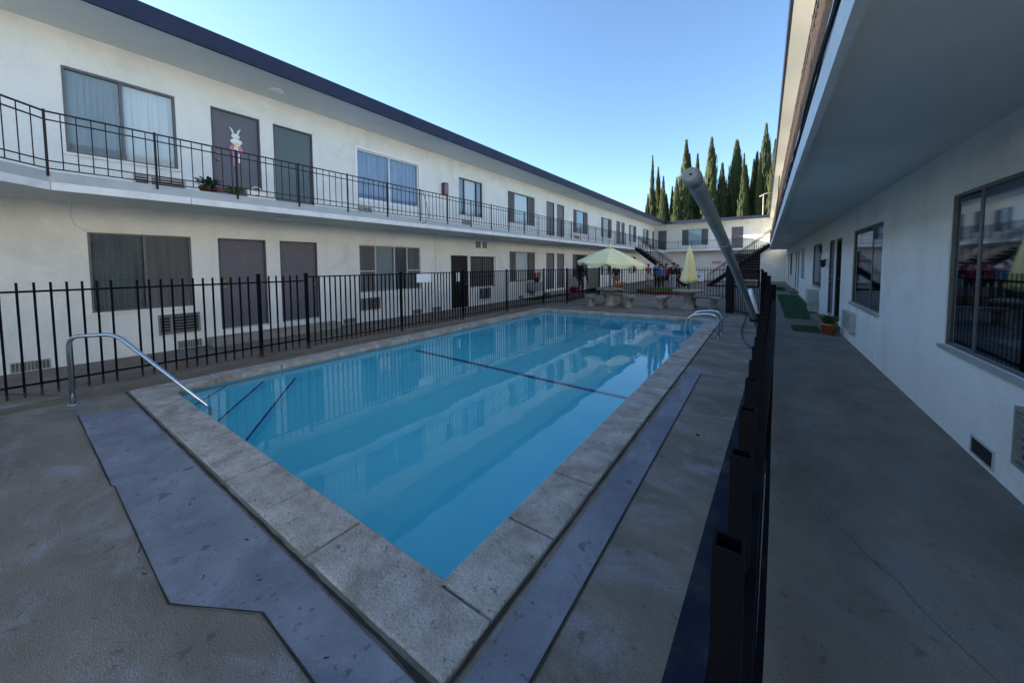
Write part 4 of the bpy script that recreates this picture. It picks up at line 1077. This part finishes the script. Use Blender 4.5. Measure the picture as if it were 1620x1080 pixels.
    for s_ in (-1, 1):
        hp_, kn, an, to_ = legs[s_]
        f = MB(); c = (an+to_)/2; f.ball((c.x, c.y-.01, .045), (.048, .13, .045), shoe_m, 12); f.build('shoe', None).parent = P
    return P
def cm(n, c): return mat(n, c, .85, tuple(min(1, x*1.25+.004) for x in c), 12)
blue1 = cm('royal_blue_cloth', (.02, .10, .36)); blue2 = cm('mid_blue_cloth', (.04, .16, .42)); redc = cm('red_cloth', (.40, .015, .03)); blk = cm('black_cloth', (.014, .018, .02)); pnk = cm('coral_patterned_cloth', (.40, .13, .12))
drk = cm('dark_trouser_cloth', (.015, .016, .022)); gry = cm('light_grey_cloth', (.35, .38, .42)); tan = cm('tan_cloth', (.28, .2, .14)); nav = cm('navy_cloth', (.015, .02, .09)); jean = cm('denim', (.03, .07, .18)); whc = cm('white_cloth', (.62, .60, .66))
person((-5.66, 24.3, 0), rad(150), 'tall person in a royal blue jacket and dark trousers at the left of the group', 1.84, (blue1, True), drk, skin_l, arms=(0, 0))
person((-5.36, 24.1, 0), rad(200), 'person in a mid blue top and black trousers second from left in the group', 1.68, (blue2, False), drk, arms=(0, 0))
person((-5.32, 25.3, 0), rad(190), 'person in a red top and dark shorts between the blue and black tops', 1.70, (redc, False), drk, shorts=True, arms=(0, 1))
person((-4.85, 25.1, 0), rad(170), 'person in a black jacket and light grey trousers beside the red top', 1.74, (blk, True), gry, arms=(0, 1))
person((-4.95, 27, 0), rad(160), 'person in dark clothes partly hidden at the right end of the group', 1.62, (drk, True), drk, arms=(0, 0))
person((-7.05, 27.6, 0), rad(160), 'person in a coral patterned top and white shorts standing alone left of the group', 1.66, (pnk, False), whc, shorts=True, arms=(0, 1))
person((-7.75, 22.6, 0), rad(200), 'person in a black top and tan shorts standing under the open umbrella edge', 1.70, (blk, False), tan, shorts=True, arms=(1, 0))
person((-9.15, 20.3, .025), rad(60), 'person in a navy jacket and jeans bending over a red toolbox by the left wall', 1.72, (nav, True), jean, pose='bend')
tb = thing('toolbox', 'red toolbox on the ground beside the bending person at the left wall', 'toolbox', (-9.2, 19.5, 0))
m = MB(); m.box(-9.45, -9.0, 19.4, 19.7, .0, .24, redc); m.build('box', tb, bevel=.02)
m = MB(); m.box(-9.46, -8.99, 19.39, 19.71, .24, .33, redc); m.tube(arc([(-9.35, 19.55, .33), (-9.35, 19.55, .42), (-9.1, 19.55, .42), (-9.1, 19.55, .33)], .03, 4), .012, blk, 6); m.build('lid', tb)
# white round-backed chair and dark stroller-like items behind table one
wc_ = thing('patio_chair', 'white round-backed chair by the left wall behind the open umbrella', 'chair', (-8.4, 23.2, 0))
m = MB(); m.tube(arc([(-8.7, 23.2, .42), (-8.72, 23.2, 1.05), (-8.4, 23.25, 1.15), (-8.08, 23.2, 1.05), (-8.1, 23.2, .42)], .2, 6), .02, white_pl, 8); m.build('back_frame', wc_)
m = MB(); m.box(-8.7, -8.1, 22.8, 23.25, .42, .46, white_pl); m.build('seat', wc_)
for x in (-8.67, -8.13):
    for y in (22.83, 23.2): m = MB(); m.tube([(x, y, 0), (x, y, .42)], .018, white_pl, 8); m.build('leg', wc_)
bp_ = MB(); bp_.lathe([(.16, 0), (.24, .35), (.25, .42)], (-7.35, 22.0, 0), terracotta, 20)
tag(bp_.build('planter_pot', loc=(-7.35, 22.0, 0)), 'large brown empty pot behind the back fence near the left wall', 'pot')
wires = MB(); wires.tube([(-8.5, 7.45, 3.95), (-8.47, 7.55, 3.6), (-8.44, 7.62, 3.2), (-8.46, 7.5, 2.98), (-8.5, 7.42, 2.96)], .008, black_m, 6)
tag(wires.build('cable', loc=(-8.5, 7.5, 3)), 'loose black cable hanging over the left balcony edge', 'cable')
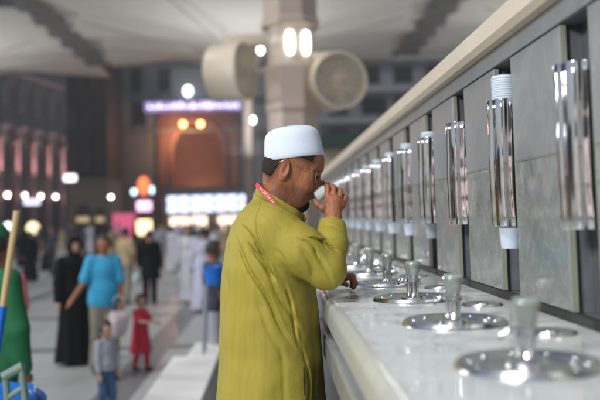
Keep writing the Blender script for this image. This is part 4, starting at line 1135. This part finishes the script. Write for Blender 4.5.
# wall built round the portal opening
b = MB(); b.box((gx0,GY,PZ), (ax0-1.2,GY+12,27)); b.box((ax1+1.2,GY,PZ), (gx1,GY+12,27)); b.box((ax0-1.2,GY,zsp+ar*1.12+.6), (ax1+1.2,GY+12,27)); b.box((ax0-1.2,GY+6,PZ), (ax1+1.2,GY+12,zsp+ar*1.12+.6)); gb(b, 'wall', m_gate)
# spandrel and portal frame
pts = archpts(acx, ar, PZ, zsp)
out = [(ax0-1.2,PZ),(ax0-1.2,zsp+ar*1.12+.6),(ax1+1.2,zsp+ar*1.12+.6),(ax1+1.2,PZ)]
def frame_between(outer_r, inner, y0, y1, b, cx):
    n = len(inner); o2 = []
    for (x, z) in inner:
        if z <= PZ+.01: o2.append((cx+(outer_r[0] if x > cx else -outer_r[0]), z))
        else:
            dx, dz = x-cx, max(z-PZ, .01)
            s1 = outer_r[0]/abs(dx) if abs(dx) > 1e-6 else 1e9; s2 = (outer_r[1]-PZ)/dz; s = min(s1, s2); o2.append((cx+dx*s, PZ+dz*s))
    for (y) in (y0,):
        A_ = [b.bm.verts.new((x,y,z)) for x, z in inner]; B_ = [b.bm.verts.new((x,y,z)) for x, z in o2]; C_ = [b.bm.verts.new((x,y1,z)) for x, z in inner]
        for k in range(n-1): b.bm.faces.new((A_[k],A_[k+1],B_[k+1],B_[k])); b.bm.faces.new((A_[k],A_[k+1],C_[k+1],C_[k]))
b = MB(); frame_between((ar+1.2, zsp+ar*1.12+.6), pts, GY-.3, GY+5.9, b, acx); gb(b, 'portal_frame', m_archin)
b = MB()
n = len(pts)
ins_ = [(acx+(x-acx)*.86, z if z <= PZ+.01 else PZ+(z-PZ)*.955) for x, z in pts]
A_ = [b.bm.verts.new((x,GY-.5,z)) for x, z in pts]; B_ = [b.bm.verts.new((x,GY-.5,z)) for x, z in ins_]; A2 = [b.bm.verts.new((x,GY+.4,z)) for x, z in pts]; B2 = [b.bm.verts.new((x,GY+.4,z)) for x, z in ins_]
for k in range(n-1):
    for q in ((A_,B_),(B_,B2),(B2,A2),(A2,A_)): b.bm.faces.new((q[0][k],q[0][k+1],q[1][k+1],q[1][k]))
gb(b, 'arch_moulding', m_arch)
b = MB(); b.box((ax0,GY+3.5,PZ), (ax1,GY+3.8,zsp+ar*1.2)); gb(b, 'portal_wall', m_arch)
for (u0, u1, v0, v1) in ((131,142,69,93),(158,170,68,92),(133,146,103,126)):
    x0, z1 = U(u0,v0,GY); x1, z0 = U(u1,v1,GY)
    b = MB(); b.box((x0,GY-.12,z0), (x1,GY+.1,z1)); w = gb(b, 'window', m_win)
    b = MB(); b.box((x0-.15,GY-.2,z0-.2), (x1+.15,GY-.02,z0-.003)); gb(b, 'window_sill', m_gate)
    b = MB(); b.box((x0-.15,GY-.2,z1+.003), (x1+.15,GY-.02,z1+.2)); gb(b, 'window_lintel', m_gate)
x0, z1 = U(128,127,GY)
for v in (60,98,131):
    zc = U(180,v,GY)[1]; b = MB(); b.box((gx0,GY-.35,zc-.12), (gx1,GY-.003,zc+.12)); gb(b, 'cornice', m_gate)
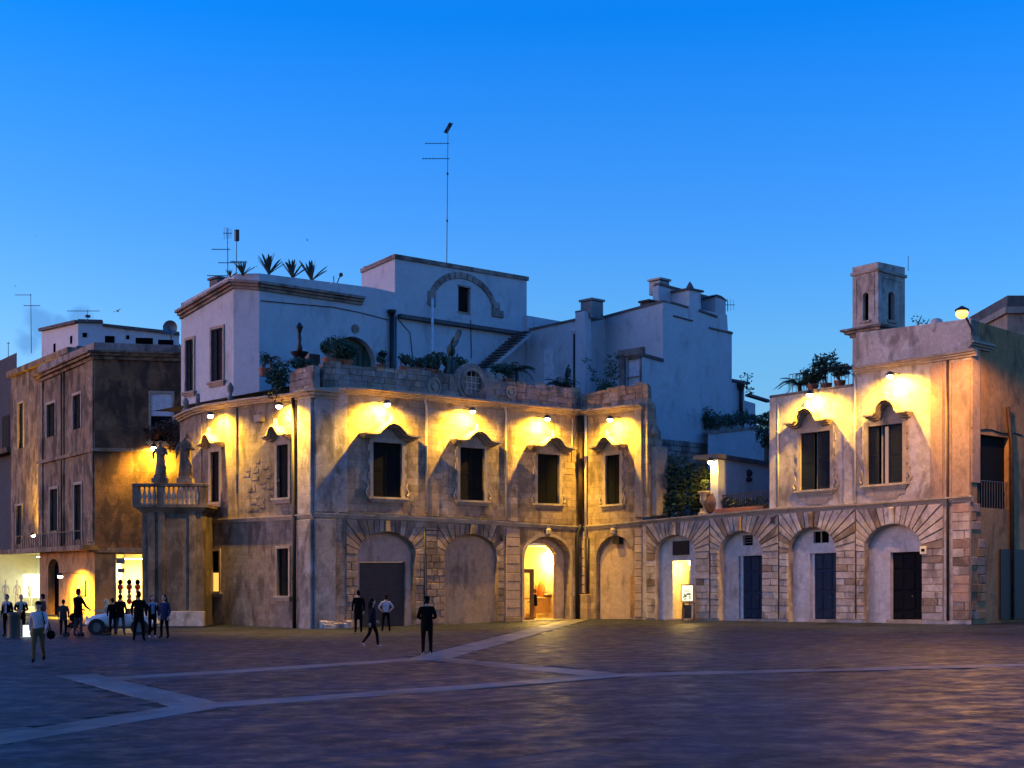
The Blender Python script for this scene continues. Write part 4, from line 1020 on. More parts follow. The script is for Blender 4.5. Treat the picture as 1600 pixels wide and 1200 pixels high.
# left flank of the upper block and roof planes
UB = Fr(WF.P(u617, 0), WR, NR, 0); ub0 = UB.u(565)
wall_mesh(m, UB, ub0, 0, 14.0, line(UB, (565, 423), (617, 400)), [])
zt = tf(pF0) - .7
m.face([WS.P(pS0, ts2(pS0) - .6), WS.P(pS1, zt), WF.P(pF0, zt), WF.P(u617, zt), WF.P(u617, zt) - NF * 10, WS.P(pS0, zt)])
m.face([WS.P(pS0, 9), WS.P(pS0, ts2(pS0)), WS.P(pS0, ts2(pS0)) + DF * 8, WS.P(pS0, 9) + DF * 8])
zt2 = tt(u823) - .3
m.face([WF.P(u617, tt(u617) - .3), WF.P(u823, zt2), WF.P(u823, zt2) + NF * ub0 * .97, WF.P(u617, zt2) + NF * ub0 * .97])
m.face([WF.P(u823, 11), WF.P(u823, tt(u823)), WF.P(u823, tt(u823)) - NF * 6, WF.P(u823, 11) - NF * 6])
m.build('wall', M['white'], wh)
for r in wS:
    w = window(WS, wh, r, None, sill=True, quoins=False, jamb=.14, ajar=(.42, .58), shutter='shutter_blue')
def loop_ledge(b, dv, prof, stop=565):
    for a, c, w in prof:
        e0, e1 = WF.u(405), WF.u(stop)
        b.strip(WS, [(pS0, ts(pS0) + a), (pS1 + w * .4, ts(pS1) + a)], [(pS0, ts(pS0) + c), (pS1 + w * .4, ts(pS1) + c)], -.05, w)
        za, zb = WS.P(0, ts(pS1)).z, WF.v(405, 443)
        b.strip(CF, [(-w * .3, za + a), (cl + w * .3, zb + a)], [(-w * .3, za + c), (cl + w * .3, zb + c)], -.05, w)
        f = line(WF, (405, 443), (565, 467)); b.strip(WF, [(e0 - w * .3, f(e0) + a), (e1, f(e1) + a)], [(e0 - w * .3, f(e0) + c), (e1, f(e1) + c)], -.05, w)
one(lambda b: loop_ledge(b, 0, [(-.36, -.2, .12), (-.2, -.06, .26), (-.06, .08, .42)]), 'cornice', M['parapet'], wh)
def cap(b):
    b.strip(WF, [(u617, tt(u617) - .14), (u823 + .1, tt(u823) - .14)], [(u617, tt(u617) + .1), (u823 + .1, tt(u823) + .1)], -.5, .1)
    f = line(UB, (565, 423), (617, 400)); b.strip(UB, [(ub0, f(ub0) - .14), (.1, f(0) - .14)], [(ub0, f(ub0) + .1), (.1, f(0) + .1)], -.5, .1)
one(cap, 'coping', M['parapet'], wh)
# blind arch built of stones
uc, vs_ = WF.uv(724, 486); ra = (WF.u(772) - WF.u(677)) / 2; rb = WF.v(724, 436) - vs_
N = 17
for i in range(N):
    t0, t1 = math.pi * i / N + .01, math.pi * (i + 1) / N - .01
    e = lambda t, k: (uc - (ra + k) * math.cos(t), vs_ + (rb + k) * math.sin(t))
    mm = MB(); mm.prism(WF, [e(t0, 0), e((t0 + t1) / 2, 0), e(t1, 0), e(t1, .38), e((t0 + t1) / 2, .38), e(t0, .38)], -.02, .08 + rnd.uniform(-.01, .01), 0, .015); mm.build('arch_stone', M['parapet'], wh)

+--

In the listing above, locate each line with "picture" and copy it.

▸ **Exercise output**
Write part 4 of the bpy script that recreates this picture. It picks up at line 1077. This part finishes the script. Use Blender 4.5. Measure the picture as if it were 1620x1080 pixels.
The Blender Python script for this scene continues. Write part 4, from line 1020 on. More parts follow. The script is for Blender 4.5. Treat the picture as 1600 pixels wide and 1200 pixels high.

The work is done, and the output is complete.